Motherboard has found that hackers have developed brute-forcing software capable of breaking into Ring cameras. Those cameras do offer two-factor authentication, but many users still haven't implemented it. WMC5 reported one incident Wednesday in which a hacker gained access to a Ring camera in an 8-year-old girl's room and creepily taunted the child until her father disconnected the camera. It's a motiveless but disturbing incident, showing again that cyberspace is cumbered with a lot of Iagos who seem to act out of simple malice. A Ring spokesperson said in response to the incident that "As a precaution, we highly and openly encourage all Ring users to enable two-factor authentication on their Ring account, add Shared Users (instead of sharing login credentials), use strong passwords, and regularly change their passwords."
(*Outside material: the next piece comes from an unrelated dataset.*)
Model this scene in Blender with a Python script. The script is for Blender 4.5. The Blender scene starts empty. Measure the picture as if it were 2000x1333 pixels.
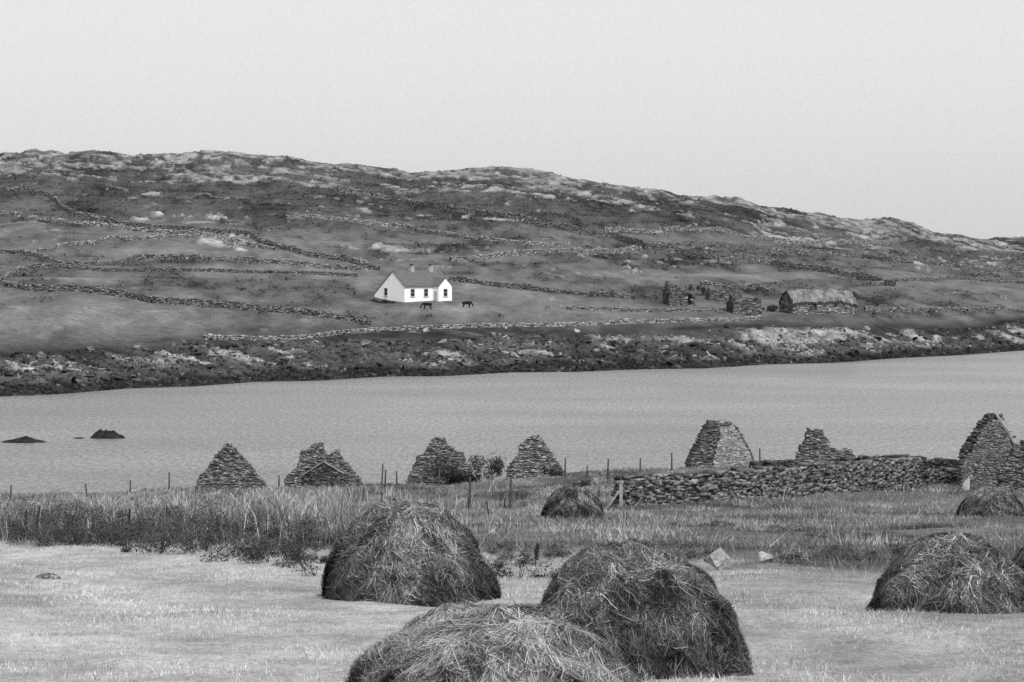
import bpy, bmesh, math, random
import numpy as np
from mathutils import Vector
random.seed(7)
RNG = np.random.default_rng(7)
U_ = random.uniform
F = 5671.0
H = 20.0
C = bpy.context.scene.collection

# ------------------------------------------------------------------ noise
def vnoise(x, y, s=0):
    xi = np.floor(x); yi = np.floor(y)
    fx = x - xi; fy = y - yi
    fx = fx*fx*(3-2*fx); fy = fy*fy*(3-2*fy)
    def h(a, b):
        v = np.sin(a*127.1 + b*311.7 + s*74.7)*43758.5453
        return v - np.floor(v)
    a = h(xi, yi)*(1-fx) + h(xi+1, yi)*fx
    b = h(xi, yi+1)*(1-fx) + h(xi+1, yi+1)*fx
    return a*(1-fy) + b*fy

def fbm(x, y, o=4, s=0, g=.5):
    x = np.asarray(x, float); y = np.asarray(y, float)
    t = 0; a = 1; tot = 0
    for i in range(o):
        t = t + a*(2*vnoise(x, y, s+i*3.1)-1); tot += a
        x = x*2.03+17.3; y = y*2.03+5.7; a *= g
    return t/tot*1.5

def sm(a, b, x):
    t = np.clip((np.asarray(x, float)-a)/(b-a), 0, 1)
    return t*t*(3-2*t)

# ------------------------------------------------------------------ materials
def mat(name, base=None, scale=4.0, amt=.3, rough=.95, bump=0.0, bscale=20.0, coord='Object', spec=.1, fine=None):
    m = bpy.data.materials.new(name); m.use_nodes = True
    nt = m.node_tree; N = nt.nodes; L = nt.links
    bs = N['Principled BSDF']
    bs.inputs['Roughness'].default_value = rough
    bs.inputs['Specular IOR Level'].default_value = spec
    tc = N.new('ShaderNodeTexCoord')
    co = tc.outputs['Object']
    if coord == 'World':
        g = N.new('ShaderNodeNewGeometry'); co = g.outputs['Position']
    if base is None:
        at = N.new('ShaderNodeAttribute'); at.attribute_name = 'Col'; src = at.outputs['Color']
    else:
        rgb = N.new('ShaderNodeRGB'); rgb.outputs[0].default_value = (base, base, base, 1); src = rgb.outputs[0]
    for sc, am in [(scale, amt)] + ([fine] if fine else []):
        no = N.new('ShaderNodeTexNoise'); no.inputs['Scale'].default_value = sc; no.inputs['Detail'].default_value = 6
        no.inputs['Roughness'].default_value = .65
        L.new(co, no.inputs['Vector'])
        mr = N.new('ShaderNodeMapRange'); mr.inputs['From Min'].default_value = .3; mr.inputs['From Max'].default_value = .7
        mr.inputs['To Min'].default_value = 1-am; mr.inputs['To Max'].default_value = 1+am
        L.new(no.outputs['Fac'], mr.inputs['Value'])
        vm = N.new('ShaderNodeVectorMath'); vm.operation = 'SCALE'
        L.new(src, vm.inputs[0]); L.new(mr.outputs[0], vm.inputs['Scale'])
        src = vm.outputs[0]
    L.new(src, bs.inputs['Base Color'])
    if bump:
        nb = N.new('ShaderNodeTexNoise'); nb.inputs['Scale'].default_value = bscale; nb.inputs['Detail'].default_value = 5
        L.new(co, nb.inputs['Vector'])
        b = N.new('ShaderNodeBump'); b.inputs['Strength'].default_value = bump; b.inputs['Distance'].default_value = .1
        L.new(nb.outputs['Fac'], b.inputs['Height']); L.new(b.outputs[0], bs.inputs['Normal'])
    return m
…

A number of residents of the city of Hamilton, Ontario, may have had personal information revealed after a breach allegedly affected the company that handles water billing for the city, CBC News says. The company, Alectra Utilities, said it's not aware of any data being leaked, but programmers working for the city found that some of the company's third-party vendors could have accessed the information without approval. Alectra is cooperating with the city to investigate the matter.
A survey by IBM Canada found that most Canadians have a "defeatist" attitude about the security of their personal information, Canadian Manufacturing reports. Just 19% of respondents expressed confidence in organizations to keep their data secure and private.